Transplanted New Yorker though I was, I bridled inwardly at this remark. Why, after all, should Poughkeepsie (center of IBM and a number of colleges, including Vassar) be any less capable of creativity than any bigger city? This was my first hint of how inadvertantly condescending the counterculture could be - not to mention banal (cheap shots at Poughkeepsie were hardly original.) Still, in the short month or two since we'd come by, his reputation and influence had already grown. Our brief visit was a memorable moment for all of us.

1987 - Cocktails at Tiffany's

Having returned from Paris to New York in 1986, I found myself quite fortuitously frequenting the kind of "trust fund orphans" whose exploits filled books by authors like Jay McInerney and Brett Easton Ellis. This connection led to my being at Tiffany's one night for a cocktail. The disadvantage of holding such events in a jewelry store is the risk of spilled drinks, and at one point, Cornelia Guest - one of the most recognizable faces of that whole epoch - spilled a glass of champage across the leather-topped table beside me. As I helped her wipe it up, I vaguely noted that she was talking to an older man, but didn't really look at him. Moments later, I found myself involved in a lively discussion of, of all things, Structuralism with a woman walking by. In full Intellectual Pretense mode, I mentioned that I'd studied structuralist grammar in Paris and said it was a wonderful tool for analyzing language. Suddenly I heard from behind me: "Yes! Except for Chinese!
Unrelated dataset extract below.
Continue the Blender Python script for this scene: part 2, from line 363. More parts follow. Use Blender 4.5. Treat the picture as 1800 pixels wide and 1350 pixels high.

It doesn't work well with Chinese!" I turned to see who had so enthusiastically joined our pseudo-smart jousting and saw Cornelia Guest's companion - Timothy Leary.

It says a lot about the changes in Leary's life by then that I was not really surprised to see him at a fancy charity event with a prominent socialite. At this point, in fact, he was something of a fixture on the social scene, or so I'd heard. This was also the period when he and G. Gordon Liddy had a kind of road show where the two people from very different politico-cultural backgrounds toured the country, speaking, I imagine, of their opposing experiences of the Sixties.

Our conversation continued at breakneck speed and he soon told me, "You know, I work in software now and I'm developing a product that will mirror the human mind." Working in software was not quite the common thing it's since become, so this was doubly unexpected - both that someone not completely 'nerdy' would mention it and that Timothy Leary, of all people, would say "I'm working in software." Since I was working as a programmer at the time, I expressed an interest in seeing his product and gave him my card. He said he'd send me a copy when it was ready. Then, having discussed a wide range of large ideas in about five minutes, we returned to our previous conversations.

In the energy of what I imagine was a typical conversation with Leary, I never thought to ask him if he remembered the "blossoming blooming organism" or its young editors. The context, and the differences in both of us, made the whole thing seem irrelevant. But I DID look forward to receiving his software. He never sent it.